Aber Wunder – was ist das? Dass das Unmögliche geschieht? Gegen Naturgesetze und Vernunft? Oder nicht vielmehr, dass etwas geschieht, das der Mensch gemeinhin für unmöglich hält, der sich und andere beschränkend so oft selbst im Wege steht?
Sind die Hürden, Hindernisse und Behinderungen, die unser Leben beschweren, unumgänglich oder gottgewollt? Oder ist nicht eben vielmehr ihre Überwindung Gottes Wille? Fülle des Lebens statt Lebensbegrenzung.
Mit meinem Gott kann ich über Mauern springen. Nicht nur fremde, sondern auch eigene, hinter denen ich mich verschanze. Nicht nur aus Steinen errichtete, sondern auch die in den Köpfen. Mit meinem Gott kann ich mich auf Weite einlassen, auf neue Wege, neue Zeit.
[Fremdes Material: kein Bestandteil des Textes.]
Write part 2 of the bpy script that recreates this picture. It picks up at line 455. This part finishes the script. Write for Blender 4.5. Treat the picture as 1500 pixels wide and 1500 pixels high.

In dieser Weise vertrauend offenbart und naht sich das Wunderbare; wird für unmöglich Erachtetes möglich. Viel zu selten trauen wir uns zu, dass auch uns der Geist erfassen und zu Wunderbarem fähig machen kann. Dazu braucht es ein Gottvertrauen, aus dem Selbstvertrauen wächst. Dazu braucht es Mut, der auf der Basis der Hoffnung steht. Dann wächst Kraft aus dem Wissen um das Miteinander.
zum Freudenschein. Menschen begegneten einander neu, kamen ohne sich zu kennen miteinander ins Gespräch.
Die Einmaligkeit dieser Zeit fand im Wort ‚Wahnsinn’ Ausdruck, das in aller Munde war. Damit sollte gesagt werden, dass hier etwas geschah, das nicht nur alle Erwartungen übertraf, sondern auch das, was eigentlich für menschenmöglich gehalten wurde. – Ein Wunder!
Aber Wunder – was ist das? Dass das Unmögliche geschieht? Gegen Naturgesetze und Vernunft? Oder nicht vielmehr, dass etwas geschieht, das der Mensch gemeinhin für unmöglich hält, der sich und andere beschränkend so oft selbst im Wege steht?
Sind die Hürden, Hindernisse und Behinderungen, die unser Leben beschweren, unumgänglich oder gottgewollt? Oder ist nicht eben vielmehr ihre Überwindung Gottes Wille? Fülle des Lebens statt Lebensbegrenzung.
Mit meinem Gott kann ich über Mauern springen. Nicht nur fremde, sondern auch eigene, hinter denen ich mich verschanze. Nicht nur aus Steinen errichtete, sondern auch die in den Köpfen. Mit meinem Gott kann ich mich auf Weite einlassen, auf neue Wege, neue Zeit. In dieser Weise vertrauend offenbart und naht sich das Wunderbare; wird für unmöglich Erachtetes möglich. Viel zu selten trauen wir uns zu, dass auch uns der Geist erfassen und zu Wunderbarem fähig machen kann. Dazu braucht es ein Gottvertrauen, aus dem Selbstvertrauen wächst. Dazu braucht es Mut, der auf der Basis der Hoffnung steht. Dann wächst Kraft aus dem Wissen um das Miteinander.
Vieles ist erreicht und geleistet worden seit dem 9. November 1989. Nicht alles ist gelungen, manches gescheitert, einiges nie versucht worden. Dennoch haben wir inmitten der Völker Europas an Freiheit, Frieden und Wohlstand arbeiten können. Nicht nur in unserem Land. Aber es bleibt auch noch vieles zu tun: in uns, um uns und auch weit über die Grenzen Europas hinaus. Denn das Bauen von Mauern, das Ausgrenzen, die Schikane finden immer wieder neue Orte.
Es bleibt für uns geschichtliche Verpflichtung und christlicher Auftrag, dagegen immer aufs Neue anzugehen und im ‚christlichen Hürdenlauf’ mit Gott Mauern zu überspringen und für das Leben in Freiheit und Würde einzutreten.
Joachim G. Cierpka
PS: Als das Psalmwort Mitte der 80 Jahre im Losungsbuch der Herrnhuter Brüdergemeine erscheinen sollte, versah der Zensor allen ernstes die Stelle mit dem Vermerk: ‚auch über die Berliner?’